Returning to Earth has always been “a significant challenge” for his body, Pettit said from NASA’s Johnson Space Center in Houston.

“I didn’t look too good because I didn’t feel too good,” he said, adding that his body’s normal “creaks and groans” returned.

In weightlessness, on the other hand, Pettit felt the decades melt away.

“It makes me feel like I’m 30 years old again,” said Pettit, an astronaut since 1996 who ventured to space four times. “All that kind of stuff heals up because you’re sleeping, you’re just floating and your body, all these little aches and pains and everything heal up.”

Pettit, 70, is NASA’s oldest astronaut. NASA / SWNS
Pettit seen aboard the International Space Station in 2024. NASA / SWNS

Mercury astronaut John Glenn was 77 when he returned to orbit on a short shuttle flight in 1998. But he’d been gone from NASA for decades and was close to wrapping up his Senate career.

Even a pair of 90-year-olds have flown to space, but only on 10-minute up-and-down hops by Jeff Bezos’ Blue Origin rocket company.

Pettit, an engineer who still feels “like a little kid inside,” focused on his astrophotography while at the space station, capturing auroras, comets and satellites streaking off in the distance.
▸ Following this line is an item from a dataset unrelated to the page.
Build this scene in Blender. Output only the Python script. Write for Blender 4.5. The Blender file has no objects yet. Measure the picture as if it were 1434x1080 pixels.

The Soyuz MS-26 space capsule carrying the ISS crew descending back to Earth on April 20, 2025. via REUTERS
The Soyuz MS-26 space capsule landing in Kazakhstan. via REUTERS

He also conducted a slew of physics experiments in his spare time, like blowing and stacking bubbles, and forming a perfect ball of honey on a spoon with peanut butter, in order to share the experience with others.

“I’ve got a few more good years left,” Pettit said. “I could see getting another flight or two in before I’m ready to hang up my rocket nozzles.”